Records provided:
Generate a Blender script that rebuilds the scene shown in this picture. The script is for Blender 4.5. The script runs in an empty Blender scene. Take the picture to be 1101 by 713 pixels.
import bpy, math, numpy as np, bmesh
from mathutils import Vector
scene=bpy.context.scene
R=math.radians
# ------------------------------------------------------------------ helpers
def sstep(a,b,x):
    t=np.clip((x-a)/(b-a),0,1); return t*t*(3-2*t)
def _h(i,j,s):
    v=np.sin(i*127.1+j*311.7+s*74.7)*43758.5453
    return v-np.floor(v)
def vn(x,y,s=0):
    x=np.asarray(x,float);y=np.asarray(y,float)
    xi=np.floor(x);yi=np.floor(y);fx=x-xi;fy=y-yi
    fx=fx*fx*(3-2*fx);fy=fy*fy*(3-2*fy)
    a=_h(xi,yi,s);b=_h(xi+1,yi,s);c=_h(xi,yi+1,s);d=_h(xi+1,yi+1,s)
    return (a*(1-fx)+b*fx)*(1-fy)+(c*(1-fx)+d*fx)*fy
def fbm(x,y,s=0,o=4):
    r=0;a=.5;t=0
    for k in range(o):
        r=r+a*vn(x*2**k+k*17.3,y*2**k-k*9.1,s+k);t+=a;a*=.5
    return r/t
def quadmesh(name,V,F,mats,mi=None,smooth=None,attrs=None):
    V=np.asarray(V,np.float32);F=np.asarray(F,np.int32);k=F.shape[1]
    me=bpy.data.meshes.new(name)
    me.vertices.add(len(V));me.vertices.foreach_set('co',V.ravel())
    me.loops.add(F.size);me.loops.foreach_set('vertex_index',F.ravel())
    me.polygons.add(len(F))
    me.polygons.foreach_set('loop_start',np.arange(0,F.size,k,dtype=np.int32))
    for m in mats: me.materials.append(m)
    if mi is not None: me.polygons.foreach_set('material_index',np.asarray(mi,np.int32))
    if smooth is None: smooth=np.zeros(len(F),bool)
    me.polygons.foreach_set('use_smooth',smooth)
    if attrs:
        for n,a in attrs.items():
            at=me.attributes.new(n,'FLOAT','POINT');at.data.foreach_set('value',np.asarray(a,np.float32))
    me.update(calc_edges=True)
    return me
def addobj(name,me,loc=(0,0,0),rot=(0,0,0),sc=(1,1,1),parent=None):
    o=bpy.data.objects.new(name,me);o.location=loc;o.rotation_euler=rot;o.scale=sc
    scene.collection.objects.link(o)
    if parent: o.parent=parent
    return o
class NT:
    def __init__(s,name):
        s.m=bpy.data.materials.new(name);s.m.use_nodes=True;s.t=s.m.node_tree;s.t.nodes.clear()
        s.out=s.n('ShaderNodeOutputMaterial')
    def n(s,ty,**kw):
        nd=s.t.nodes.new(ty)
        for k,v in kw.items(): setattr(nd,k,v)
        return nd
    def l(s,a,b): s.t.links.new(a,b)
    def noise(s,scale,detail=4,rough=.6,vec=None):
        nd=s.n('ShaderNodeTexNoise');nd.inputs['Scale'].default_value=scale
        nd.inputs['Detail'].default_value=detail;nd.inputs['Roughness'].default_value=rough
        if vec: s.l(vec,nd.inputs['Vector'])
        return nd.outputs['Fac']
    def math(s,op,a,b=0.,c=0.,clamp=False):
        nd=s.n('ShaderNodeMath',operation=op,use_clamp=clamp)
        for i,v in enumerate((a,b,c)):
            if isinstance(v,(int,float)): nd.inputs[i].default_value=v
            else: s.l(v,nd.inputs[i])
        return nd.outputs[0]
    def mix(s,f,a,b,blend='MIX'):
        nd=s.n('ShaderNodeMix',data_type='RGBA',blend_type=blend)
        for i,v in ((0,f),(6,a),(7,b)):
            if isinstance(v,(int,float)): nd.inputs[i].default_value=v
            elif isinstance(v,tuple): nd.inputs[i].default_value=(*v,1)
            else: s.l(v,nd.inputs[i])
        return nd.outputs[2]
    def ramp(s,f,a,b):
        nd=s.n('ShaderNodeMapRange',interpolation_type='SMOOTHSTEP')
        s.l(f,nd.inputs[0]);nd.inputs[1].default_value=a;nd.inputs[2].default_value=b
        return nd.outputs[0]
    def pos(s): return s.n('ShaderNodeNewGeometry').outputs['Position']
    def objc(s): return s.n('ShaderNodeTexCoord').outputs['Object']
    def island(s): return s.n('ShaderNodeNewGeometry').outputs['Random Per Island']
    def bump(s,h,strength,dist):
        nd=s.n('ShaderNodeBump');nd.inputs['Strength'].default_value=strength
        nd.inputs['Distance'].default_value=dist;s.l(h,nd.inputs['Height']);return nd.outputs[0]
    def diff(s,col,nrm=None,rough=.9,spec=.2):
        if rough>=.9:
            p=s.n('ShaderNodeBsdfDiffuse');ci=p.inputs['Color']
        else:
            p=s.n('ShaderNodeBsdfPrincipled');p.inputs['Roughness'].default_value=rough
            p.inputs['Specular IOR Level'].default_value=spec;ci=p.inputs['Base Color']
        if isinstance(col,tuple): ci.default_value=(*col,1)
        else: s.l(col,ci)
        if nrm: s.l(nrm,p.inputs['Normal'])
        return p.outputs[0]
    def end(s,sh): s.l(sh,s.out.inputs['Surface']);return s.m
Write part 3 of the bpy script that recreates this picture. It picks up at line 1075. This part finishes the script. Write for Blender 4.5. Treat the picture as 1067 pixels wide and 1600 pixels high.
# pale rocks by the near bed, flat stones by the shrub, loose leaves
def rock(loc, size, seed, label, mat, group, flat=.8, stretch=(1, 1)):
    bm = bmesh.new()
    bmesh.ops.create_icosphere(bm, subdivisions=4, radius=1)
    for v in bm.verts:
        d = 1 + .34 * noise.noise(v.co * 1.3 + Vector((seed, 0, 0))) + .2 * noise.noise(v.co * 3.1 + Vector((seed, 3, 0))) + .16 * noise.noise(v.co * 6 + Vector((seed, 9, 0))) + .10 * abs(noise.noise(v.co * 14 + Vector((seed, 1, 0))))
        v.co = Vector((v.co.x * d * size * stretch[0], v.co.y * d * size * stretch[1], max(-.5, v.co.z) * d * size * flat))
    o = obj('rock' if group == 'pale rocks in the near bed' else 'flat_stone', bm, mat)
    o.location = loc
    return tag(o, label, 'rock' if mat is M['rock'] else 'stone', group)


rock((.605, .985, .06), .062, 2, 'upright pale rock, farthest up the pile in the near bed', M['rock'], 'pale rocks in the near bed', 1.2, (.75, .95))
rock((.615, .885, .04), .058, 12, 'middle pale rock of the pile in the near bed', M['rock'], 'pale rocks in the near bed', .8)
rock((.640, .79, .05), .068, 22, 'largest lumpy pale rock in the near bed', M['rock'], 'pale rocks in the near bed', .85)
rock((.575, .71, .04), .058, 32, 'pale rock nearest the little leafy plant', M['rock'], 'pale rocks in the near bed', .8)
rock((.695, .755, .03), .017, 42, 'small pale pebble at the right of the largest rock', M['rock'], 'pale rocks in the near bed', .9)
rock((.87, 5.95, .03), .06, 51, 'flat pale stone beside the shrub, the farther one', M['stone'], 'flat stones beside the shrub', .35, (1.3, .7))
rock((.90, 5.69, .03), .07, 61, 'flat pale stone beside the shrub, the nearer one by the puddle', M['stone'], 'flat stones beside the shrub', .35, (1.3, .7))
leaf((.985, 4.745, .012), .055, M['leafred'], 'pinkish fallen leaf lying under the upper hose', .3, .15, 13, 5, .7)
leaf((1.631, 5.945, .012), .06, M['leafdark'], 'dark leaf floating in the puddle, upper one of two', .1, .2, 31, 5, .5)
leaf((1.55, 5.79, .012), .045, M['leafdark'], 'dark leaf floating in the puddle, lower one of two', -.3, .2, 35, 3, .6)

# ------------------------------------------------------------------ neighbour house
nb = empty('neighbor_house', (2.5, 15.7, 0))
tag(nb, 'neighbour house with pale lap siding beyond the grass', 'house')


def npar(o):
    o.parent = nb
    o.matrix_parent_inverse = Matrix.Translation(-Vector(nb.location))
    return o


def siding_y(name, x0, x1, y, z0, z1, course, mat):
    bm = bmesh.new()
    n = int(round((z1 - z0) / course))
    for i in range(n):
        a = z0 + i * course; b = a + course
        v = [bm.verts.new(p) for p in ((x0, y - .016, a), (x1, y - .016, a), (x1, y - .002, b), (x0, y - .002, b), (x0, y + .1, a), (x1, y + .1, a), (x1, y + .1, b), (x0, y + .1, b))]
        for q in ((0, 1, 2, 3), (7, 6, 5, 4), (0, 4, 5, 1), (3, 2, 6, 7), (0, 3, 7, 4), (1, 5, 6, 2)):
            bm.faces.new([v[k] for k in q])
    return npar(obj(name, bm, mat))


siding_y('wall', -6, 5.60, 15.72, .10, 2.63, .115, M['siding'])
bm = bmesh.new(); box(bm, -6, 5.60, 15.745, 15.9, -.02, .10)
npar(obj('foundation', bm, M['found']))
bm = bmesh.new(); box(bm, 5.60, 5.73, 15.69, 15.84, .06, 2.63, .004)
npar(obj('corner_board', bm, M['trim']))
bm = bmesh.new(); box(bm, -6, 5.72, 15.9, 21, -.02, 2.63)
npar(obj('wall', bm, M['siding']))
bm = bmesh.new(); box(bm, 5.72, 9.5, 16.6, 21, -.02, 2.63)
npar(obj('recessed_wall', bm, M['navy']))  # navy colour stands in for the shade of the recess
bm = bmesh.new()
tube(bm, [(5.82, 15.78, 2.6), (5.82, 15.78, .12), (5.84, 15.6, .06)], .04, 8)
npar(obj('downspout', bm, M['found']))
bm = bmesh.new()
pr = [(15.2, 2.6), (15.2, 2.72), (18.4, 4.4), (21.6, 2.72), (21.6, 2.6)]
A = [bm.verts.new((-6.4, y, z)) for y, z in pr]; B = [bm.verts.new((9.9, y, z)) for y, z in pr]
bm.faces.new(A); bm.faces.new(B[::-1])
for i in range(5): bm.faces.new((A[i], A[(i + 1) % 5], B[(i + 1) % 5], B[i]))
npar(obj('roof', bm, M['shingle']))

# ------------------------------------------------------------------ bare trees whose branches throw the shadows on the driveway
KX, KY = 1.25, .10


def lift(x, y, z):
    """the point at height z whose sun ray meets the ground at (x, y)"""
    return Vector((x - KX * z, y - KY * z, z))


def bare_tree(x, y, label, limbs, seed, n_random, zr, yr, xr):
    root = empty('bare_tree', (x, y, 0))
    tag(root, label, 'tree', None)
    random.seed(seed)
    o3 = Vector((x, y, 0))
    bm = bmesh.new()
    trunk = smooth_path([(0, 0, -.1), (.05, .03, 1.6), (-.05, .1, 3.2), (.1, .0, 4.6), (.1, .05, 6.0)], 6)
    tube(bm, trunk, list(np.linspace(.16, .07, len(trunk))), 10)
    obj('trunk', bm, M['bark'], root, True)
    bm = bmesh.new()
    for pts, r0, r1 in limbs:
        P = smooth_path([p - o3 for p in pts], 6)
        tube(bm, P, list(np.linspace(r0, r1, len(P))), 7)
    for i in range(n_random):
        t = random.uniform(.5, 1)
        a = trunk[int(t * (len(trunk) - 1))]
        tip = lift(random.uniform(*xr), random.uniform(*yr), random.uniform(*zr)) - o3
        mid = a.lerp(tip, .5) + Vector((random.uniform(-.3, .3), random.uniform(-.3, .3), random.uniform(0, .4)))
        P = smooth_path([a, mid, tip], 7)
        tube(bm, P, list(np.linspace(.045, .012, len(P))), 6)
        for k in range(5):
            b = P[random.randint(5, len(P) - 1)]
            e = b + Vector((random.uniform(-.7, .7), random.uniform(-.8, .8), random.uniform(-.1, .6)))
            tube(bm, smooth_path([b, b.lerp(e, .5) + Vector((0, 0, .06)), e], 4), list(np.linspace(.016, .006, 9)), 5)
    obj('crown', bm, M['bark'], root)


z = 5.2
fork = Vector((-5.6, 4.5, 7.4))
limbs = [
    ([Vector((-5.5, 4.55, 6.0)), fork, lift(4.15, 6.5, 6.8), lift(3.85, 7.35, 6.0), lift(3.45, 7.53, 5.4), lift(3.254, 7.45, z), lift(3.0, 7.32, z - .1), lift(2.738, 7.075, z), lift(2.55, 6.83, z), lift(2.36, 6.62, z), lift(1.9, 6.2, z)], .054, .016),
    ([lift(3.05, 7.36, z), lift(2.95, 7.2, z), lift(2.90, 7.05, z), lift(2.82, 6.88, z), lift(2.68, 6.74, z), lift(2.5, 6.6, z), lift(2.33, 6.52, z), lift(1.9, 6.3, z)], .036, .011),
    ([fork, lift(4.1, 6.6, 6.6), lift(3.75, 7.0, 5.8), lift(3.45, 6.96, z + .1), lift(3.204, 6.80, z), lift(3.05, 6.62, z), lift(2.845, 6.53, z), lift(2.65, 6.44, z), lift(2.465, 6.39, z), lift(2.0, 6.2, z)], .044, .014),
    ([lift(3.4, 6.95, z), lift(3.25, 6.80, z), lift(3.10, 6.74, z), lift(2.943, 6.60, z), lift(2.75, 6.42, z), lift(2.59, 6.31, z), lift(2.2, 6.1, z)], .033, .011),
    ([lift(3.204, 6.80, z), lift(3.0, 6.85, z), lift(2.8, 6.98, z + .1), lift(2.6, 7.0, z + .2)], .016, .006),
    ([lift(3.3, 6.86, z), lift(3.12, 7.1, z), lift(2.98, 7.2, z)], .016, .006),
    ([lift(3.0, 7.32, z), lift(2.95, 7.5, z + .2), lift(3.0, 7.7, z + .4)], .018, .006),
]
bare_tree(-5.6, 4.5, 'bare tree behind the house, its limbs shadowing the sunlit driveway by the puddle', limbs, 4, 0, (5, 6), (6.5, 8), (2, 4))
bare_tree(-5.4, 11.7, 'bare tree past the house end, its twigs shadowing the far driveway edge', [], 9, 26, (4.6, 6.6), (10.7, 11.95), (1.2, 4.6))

Problem description: Show the lines where the word "this" appears in the entries.

Task response:
Generate a Blender script that rebuilds the scene shown in this picture. The script is for Blender 4.5. The script runs in an empty Blender scene. Take the picture to be 1101 by 713 pixels.
Write part 3 of the bpy script that recreates this picture. It picks up at line 1075. This part finishes the script. Write for Blender 4.5. Treat the picture as 1067 pixels wide and 1600 pixels high.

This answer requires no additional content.